A peine installée pour six mois à la présidence de l'Union européenne, la Hongrie a été sommée par Bruxelles de se justifier de lois controversées sur les médias et la taxation exceptionnelle d'entreprises, qui pourraient constituer des infractions au droit européen.
Gardien des traités, l'exécutif européen a indiqué lundi attendre prochainement des autorités hongroises des "clarifications" à propos de ces lois décidées par le bouillant Premier ministre conservateur Viktor Orban.
La Commissaire européenne en charge de l'économie numérique, Neelie Kroes, s'est inquiétée dans une lettre rédigée peu avant Noël de "l'indépendance" de la nouvelle autorité de supervision des médias hongrois "notamment du fait de sa composition", a précisé un porte-parole de la Commission, Olivier Bailly.
Les cinq membres du nouveau Conseil des médias (MT) sont en effet tous membres du parti au pouvoir, le Fidesz.
Bruxelles a reçu rapidement une première réponse des autorités hongroises affirmant que la nouvelle loi n'était pas en contradiction avec le droit communautaire.
Et Viktor Orban s'est d'emblée montré plutôt inflexible: "Nous n'allons pas avoir peur de quelques critiques, ou de nombreuses critiques venant de l'Europe de l'Ouest ou de plus loin encore", a-t-il dit.
La Commission attend désormais "dans les prochains jours" une réponse plus détaillée et compte aborder la question avec les autorités hongroises lors d'une réunion vendredi à Budapest, qui s'annonce animée. Il est rare en effet qu'un pays de l'UE entame sa présidence de l'UE dans un tel climat.
A ce stade, il n'est pas encore question de lancer une procédure en infraction au droit européen.
Entrée en vigueur le 1er janvier, cette loi qui prévoit de lourdes amendes en cas "d'atteinte à l'intérêt public, l'ordre public et la morale", ou des "informations partiales", permet aussi à la nouvelle autorité des médias de contraindre les journalistes à révéler leurs sources sur les questions relevant de la sécurité nationale.
L'ex-pays communiste, qui devra gérer des problèmes aussi délicats que la crise de la zone euro, l'élargissement de l'espace sans frontières Schengen ou l'intégration des Roms, essuie de vives critiques à l'étranger mais aussi à domicile pour ce texte.
Le plus important quotidien hongrois, Nepszabadsag (centre-gauche), a affirmé lundi en Une, dans toutes les langues de l'UE, que "la liberté de la presse n'existe plus en Hongrie".

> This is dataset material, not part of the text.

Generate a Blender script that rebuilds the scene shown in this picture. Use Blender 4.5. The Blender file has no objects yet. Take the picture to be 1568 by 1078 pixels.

Plusieurs pays européens comme l'Allemagne, le Luxembourg mais aussi l'Organisation pour la Sécurité et la Coopération en Europe (OSCE) et des organisations de défense des droits de l'Homme et de journalistes ont critiqué la loi ou réclamé son abrogation.
Bruxelles attend également des explications sur un autre texte controversé, promulgué, lui, en octobre : il prévoit des impôts exceptionnels "de crise" visant les grandes entreprises de l'agroalimentaire, de l'énergie, des télécommunications et de la grande distribution -la plupart filiales de groupes étrangers - afin d'aider le pays à remplir ses engagements de réduction de déficit.
La Commission a ouvert une enquête à ce sujet, a souligné lundi M. Bailly.
Si de telles mesures peuvent être légitimes, elles pourraient aussi s'opposer au principe d'égalité fiscale selon lequel "il n'est pas possible de taxer les opérateurs d'un secteur plus que les autres", a-t-il précisé.
Sur ce texte, Budapest a fourni mi-décembre des explications écrites à la Commission, qui sont actuellement à l'étude. Bruxelles a reçu à ce propos une plainte formelle signée des patrons de treize grands groupes industriels allemands, autrichiens, néerlandais, français et tchèque.